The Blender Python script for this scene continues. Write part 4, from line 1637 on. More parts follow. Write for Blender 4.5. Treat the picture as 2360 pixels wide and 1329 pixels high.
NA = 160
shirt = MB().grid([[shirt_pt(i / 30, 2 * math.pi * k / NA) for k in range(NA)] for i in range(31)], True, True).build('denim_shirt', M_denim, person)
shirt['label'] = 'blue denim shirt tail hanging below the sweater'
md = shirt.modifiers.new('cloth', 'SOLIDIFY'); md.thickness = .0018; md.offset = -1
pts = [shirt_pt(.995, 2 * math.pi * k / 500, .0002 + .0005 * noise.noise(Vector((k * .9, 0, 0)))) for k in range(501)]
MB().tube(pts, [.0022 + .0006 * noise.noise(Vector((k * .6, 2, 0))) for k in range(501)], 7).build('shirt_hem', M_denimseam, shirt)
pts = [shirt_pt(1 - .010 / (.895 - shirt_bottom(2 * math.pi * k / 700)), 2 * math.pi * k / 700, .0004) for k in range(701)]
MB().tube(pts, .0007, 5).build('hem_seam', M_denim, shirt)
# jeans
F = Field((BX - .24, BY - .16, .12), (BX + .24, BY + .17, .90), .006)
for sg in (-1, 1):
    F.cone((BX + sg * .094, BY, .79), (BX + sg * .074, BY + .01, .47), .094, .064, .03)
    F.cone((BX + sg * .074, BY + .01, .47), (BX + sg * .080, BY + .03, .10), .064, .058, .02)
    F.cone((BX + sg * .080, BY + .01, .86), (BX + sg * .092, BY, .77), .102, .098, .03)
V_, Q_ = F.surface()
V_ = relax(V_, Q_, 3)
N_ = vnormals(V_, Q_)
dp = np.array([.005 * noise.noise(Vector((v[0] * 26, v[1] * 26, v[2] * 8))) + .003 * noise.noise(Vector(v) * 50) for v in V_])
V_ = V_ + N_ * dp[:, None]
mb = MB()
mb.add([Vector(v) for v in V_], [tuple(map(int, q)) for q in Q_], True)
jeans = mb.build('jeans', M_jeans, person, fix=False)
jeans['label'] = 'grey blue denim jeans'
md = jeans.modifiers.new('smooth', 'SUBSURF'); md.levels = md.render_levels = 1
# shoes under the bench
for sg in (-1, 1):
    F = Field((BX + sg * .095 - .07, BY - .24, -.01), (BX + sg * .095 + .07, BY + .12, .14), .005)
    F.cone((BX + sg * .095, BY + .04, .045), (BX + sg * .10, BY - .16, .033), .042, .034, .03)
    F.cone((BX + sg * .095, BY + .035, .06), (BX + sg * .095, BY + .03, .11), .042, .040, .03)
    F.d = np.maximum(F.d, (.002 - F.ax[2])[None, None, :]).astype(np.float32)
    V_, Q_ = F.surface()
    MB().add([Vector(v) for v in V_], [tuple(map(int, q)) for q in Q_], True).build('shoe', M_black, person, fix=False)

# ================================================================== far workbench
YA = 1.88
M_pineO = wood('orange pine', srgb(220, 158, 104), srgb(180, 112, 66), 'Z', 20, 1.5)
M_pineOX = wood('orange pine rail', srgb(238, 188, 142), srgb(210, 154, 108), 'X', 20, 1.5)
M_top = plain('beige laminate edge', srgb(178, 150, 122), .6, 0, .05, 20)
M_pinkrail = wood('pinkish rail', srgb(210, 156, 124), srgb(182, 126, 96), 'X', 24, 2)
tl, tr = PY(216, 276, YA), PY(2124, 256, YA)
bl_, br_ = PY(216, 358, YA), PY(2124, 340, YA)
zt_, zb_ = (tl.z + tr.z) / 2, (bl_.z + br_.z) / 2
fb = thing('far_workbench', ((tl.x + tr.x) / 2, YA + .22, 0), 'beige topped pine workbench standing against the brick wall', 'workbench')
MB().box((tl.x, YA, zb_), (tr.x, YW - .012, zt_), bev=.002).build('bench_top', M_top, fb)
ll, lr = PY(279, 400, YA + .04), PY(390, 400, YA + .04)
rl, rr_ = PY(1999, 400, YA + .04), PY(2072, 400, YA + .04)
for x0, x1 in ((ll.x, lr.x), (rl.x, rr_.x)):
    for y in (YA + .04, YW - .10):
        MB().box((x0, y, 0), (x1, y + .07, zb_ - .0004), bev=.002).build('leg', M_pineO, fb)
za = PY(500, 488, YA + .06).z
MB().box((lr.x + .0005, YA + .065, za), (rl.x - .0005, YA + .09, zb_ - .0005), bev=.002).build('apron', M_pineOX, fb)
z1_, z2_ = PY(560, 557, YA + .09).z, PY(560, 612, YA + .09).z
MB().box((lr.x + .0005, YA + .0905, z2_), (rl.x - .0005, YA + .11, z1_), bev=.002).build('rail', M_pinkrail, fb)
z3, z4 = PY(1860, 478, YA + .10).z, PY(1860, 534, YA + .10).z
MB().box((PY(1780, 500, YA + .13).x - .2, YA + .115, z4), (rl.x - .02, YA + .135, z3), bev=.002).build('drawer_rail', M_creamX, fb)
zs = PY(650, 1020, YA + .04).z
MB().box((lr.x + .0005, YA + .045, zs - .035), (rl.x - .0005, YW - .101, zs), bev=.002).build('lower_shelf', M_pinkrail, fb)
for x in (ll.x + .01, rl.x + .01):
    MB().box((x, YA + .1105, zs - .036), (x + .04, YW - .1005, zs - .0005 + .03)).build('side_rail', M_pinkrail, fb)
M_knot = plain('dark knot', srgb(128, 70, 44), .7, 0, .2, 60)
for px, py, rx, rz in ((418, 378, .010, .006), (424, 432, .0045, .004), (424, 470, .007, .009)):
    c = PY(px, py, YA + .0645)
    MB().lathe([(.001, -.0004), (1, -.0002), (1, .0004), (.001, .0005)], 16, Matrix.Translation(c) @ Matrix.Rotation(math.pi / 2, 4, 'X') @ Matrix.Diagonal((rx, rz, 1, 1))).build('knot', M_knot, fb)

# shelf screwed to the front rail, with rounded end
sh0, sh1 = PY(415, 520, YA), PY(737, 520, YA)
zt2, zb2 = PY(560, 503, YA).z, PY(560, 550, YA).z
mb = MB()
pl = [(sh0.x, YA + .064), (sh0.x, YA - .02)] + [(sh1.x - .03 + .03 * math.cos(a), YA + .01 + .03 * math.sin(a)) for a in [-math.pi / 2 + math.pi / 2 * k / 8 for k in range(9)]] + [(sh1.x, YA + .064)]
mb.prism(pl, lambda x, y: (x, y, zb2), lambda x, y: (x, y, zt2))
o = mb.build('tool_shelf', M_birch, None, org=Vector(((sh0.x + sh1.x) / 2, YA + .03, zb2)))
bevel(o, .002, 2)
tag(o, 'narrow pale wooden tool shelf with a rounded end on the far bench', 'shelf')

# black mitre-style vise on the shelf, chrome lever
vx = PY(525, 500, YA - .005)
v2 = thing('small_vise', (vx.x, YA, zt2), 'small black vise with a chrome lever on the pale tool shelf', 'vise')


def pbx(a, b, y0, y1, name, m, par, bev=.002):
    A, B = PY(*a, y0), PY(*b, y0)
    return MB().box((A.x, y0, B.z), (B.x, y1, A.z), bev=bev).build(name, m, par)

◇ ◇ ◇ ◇

TASK DESCRIPTION:
Restate every line of the data word for word.

THE ANSWER:
The Blender Python script for this scene continues. Write part 4, from line 1637 on. More parts follow. Write for Blender 4.5. Treat the picture as 2360 pixels wide and 1329 pixels high.
NA = 160
shirt = MB().grid([[shirt_pt(i / 30, 2 * math.pi * k / NA) for k in range(NA)] for i in range(31)], True, True).build('denim_shirt', M_denim, person)
shirt['label'] = 'blue denim shirt tail hanging below the sweater'
md = shirt.modifiers.new('cloth', 'SOLIDIFY'); md.thickness = .0018; md.offset = -1
pts = [shirt_pt(.995, 2 * math.pi * k / 500, .0002 + .0005 * noise.noise(Vector((k * .9, 0, 0)))) for k in range(501)]
MB().tube(pts, [.0022 + .0006 * noise.noise(Vector((k * .6, 2, 0))) for k in range(501)], 7).build('shirt_hem', M_denimseam, shirt)
pts = [shirt_pt(1 - .010 / (.895 - shirt_bottom(2 * math.pi * k / 700)), 2 * math.pi * k / 700, .0004) for k in range(701)]
MB().tube(pts, .0007, 5).build('hem_seam', M_denim, shirt)
# jeans
F = Field((BX - .24, BY - .16, .12), (BX + .24, BY + .17, .90), .006)
for sg in (-1, 1):
    F.cone((BX + sg * .094, BY, .79), (BX + sg * .074, BY + .01, .47), .094, .064, .03)
    F.cone((BX + sg * .074, BY + .01, .47), (BX + sg * .080, BY + .03, .10), .064, .058, .02)
    F.cone((BX + sg * .080, BY + .01, .86), (BX + sg * .092, BY, .77), .102, .098, .03)
V_, Q_ = F.surface()
V_ = relax(V_, Q_, 3)
N_ = vnormals(V_, Q_)
dp = np.array([.005 * noise.noise(Vector((v[0] * 26, v[1] * 26, v[2] * 8))) + .003 * noise.noise(Vector(v) * 50) for v in V_])
V_ = V_ + N_ * dp[:, None]
mb = MB()
mb.add([Vector(v) for v in V_], [tuple(map(int, q)) for q in Q_], True)
jeans = mb.build('jeans', M_jeans, person, fix=False)
jeans['label'] = 'grey blue denim jeans'
md = jeans.modifiers.new('smooth', 'SUBSURF'); md.levels = md.render_levels = 1
# shoes under the bench
for sg in (-1, 1):
    F = Field((BX + sg * .095 - .07, BY - .24, -.01), (BX + sg * .095 + .07, BY + .12, .14), .005)
    F.cone((BX + sg * .095, BY + .04, .045), (BX + sg * .10, BY - .16, .033), .042, .034, .03)
    F.cone((BX + sg * .095, BY + .035, .06), (BX + sg * .095, BY + .03, .11), .042, .040, .03)
    F.d = np.maximum(F.d, (.002 - F.ax[2])[None, None, :]).astype(np.float32)
    V_, Q_ = F.surface()
    MB().add([Vector(v) for v in V_], [tuple(map(int, q)) for q in Q_], True).build('shoe', M_black, person, fix=False)

# ================================================================== far workbench
YA = 1.88
M_pineO = wood('orange pine', srgb(220, 158, 104), srgb(180, 112, 66), 'Z', 20, 1.5)
M_pineOX = wood('orange pine rail', srgb(238, 188, 142), srgb(210, 154, 108), 'X', 20, 1.5)
M_top = plain('beige laminate edge', srgb(178, 150, 122), .6, 0, .05, 20)
M_pinkrail = wood('pinkish rail', srgb(210, 156, 124), srgb(182, 126, 96), 'X', 24, 2)
tl, tr = PY(216, 276, YA), PY(2124, 256, YA)
bl_, br_ = PY(216, 358, YA), PY(2124, 340, YA)
zt_, zb_ = (tl.z + tr.z) / 2, (bl_.z + br_.z) / 2
fb = thing('far_workbench', ((tl.x + tr.x) / 2, YA + .22, 0), 'beige topped pine workbench standing against the brick wall', 'workbench')
MB().box((tl.x, YA, zb_), (tr.x, YW - .012, zt_), bev=.002).build('bench_top', M_top, fb)
ll, lr = PY(279, 400, YA + .04), PY(390, 400, YA + .04)
rl, rr_ = PY(1999, 400, YA + .04), PY(2072, 400, YA + .04)
for x0, x1 in ((ll.x, lr.x), (rl.x, rr_.x)):
    for y in (YA + .04, YW - .10):
        MB().box((x0, y, 0), (x1, y + .07, zb_ - .0004), bev=.002).build('leg', M_pineO, fb)
za = PY(500, 488, YA + .06).z
MB().box((lr.x + .0005, YA + .065, za), (rl.x - .0005, YA + .09, zb_ - .0005), bev=.002).build('apron', M_pineOX, fb)
z1_, z2_ = PY(560, 557, YA + .09).z, PY(560, 612, YA + .09).z
MB().box((lr.x + .0005, YA + .0905, z2_), (rl.x - .0005, YA + .11, z1_), bev=.002).build('rail', M_pinkrail, fb)
z3, z4 = PY(1860, 478, YA + .10).z, PY(1860, 534, YA + .10).z
MB().box((PY(1780, 500, YA + .13).x - .2, YA + .115, z4), (rl.x - .02, YA + .135, z3), bev=.002).build('drawer_rail', M_creamX, fb)
zs = PY(650, 1020, YA + .04).z
MB().box((lr.x + .0005, YA + .045, zs - .035), (rl.x - .0005, YW - .101, zs), bev=.002).build('lower_shelf', M_pinkrail, fb)
for x in (ll.x + .01, rl.x + .01):
    MB().box((x, YA + .1105, zs - .036), (x + .04, YW - .1005, zs - .0005 + .03)).build('side_rail', M_pinkrail, fb)
M_knot = plain('dark knot', srgb(128, 70, 44), .7, 0, .2, 60)
for px, py, rx, rz in ((418, 378, .010, .006), (424, 432, .0045, .004), (424, 470, .007, .009)):
    c = PY(px, py, YA + .0645)
    MB().lathe([(.001, -.0004), (1, -.0002), (1, .0004), (.001, .0005)], 16, Matrix.Translation(c) @ Matrix.Rotation(math.pi / 2, 4, 'X') @ Matrix.Diagonal((rx, rz, 1, 1))).build('knot', M_knot, fb)

# shelf screwed to the front rail, with rounded end
sh0, sh1 = PY(415, 520, YA), PY(737, 520, YA)
zt2, zb2 = PY(560, 503, YA).z, PY(560, 550, YA).z
mb = MB()
pl = [(sh0.x, YA + .064), (sh0.x, YA - .02)] + [(sh1.x - .03 + .03 * math.cos(a), YA + .01 + .03 * math.sin(a)) for a in [-math.pi / 2 + math.pi / 2 * k / 8 for k in range(9)]] + [(sh1.x, YA + .064)]
mb.prism(pl, lambda x, y: (x, y, zb2), lambda x, y: (x, y, zt2))
o = mb.build('tool_shelf', M_birch, None, org=Vector(((sh0.x + sh1.x) / 2, YA + .03, zb2)))
bevel(o, .002, 2)
tag(o, 'narrow pale wooden tool shelf with a rounded end on the far bench', 'shelf')

# black mitre-style vise on the shelf, chrome lever
vx = PY(525, 500, YA - .005)
v2 = thing('small_vise', (vx.x, YA, zt2), 'small black vise with a chrome lever on the pale tool shelf', 'vise')


def pbx(a, b, y0, y1, name, m, par, bev=.002):
    A, B = PY(*a, y0), PY(*b, y0)
    return MB().box((A.x, y0, B.z), (B.x, y1, A.z), bev=bev).build(name, m, par)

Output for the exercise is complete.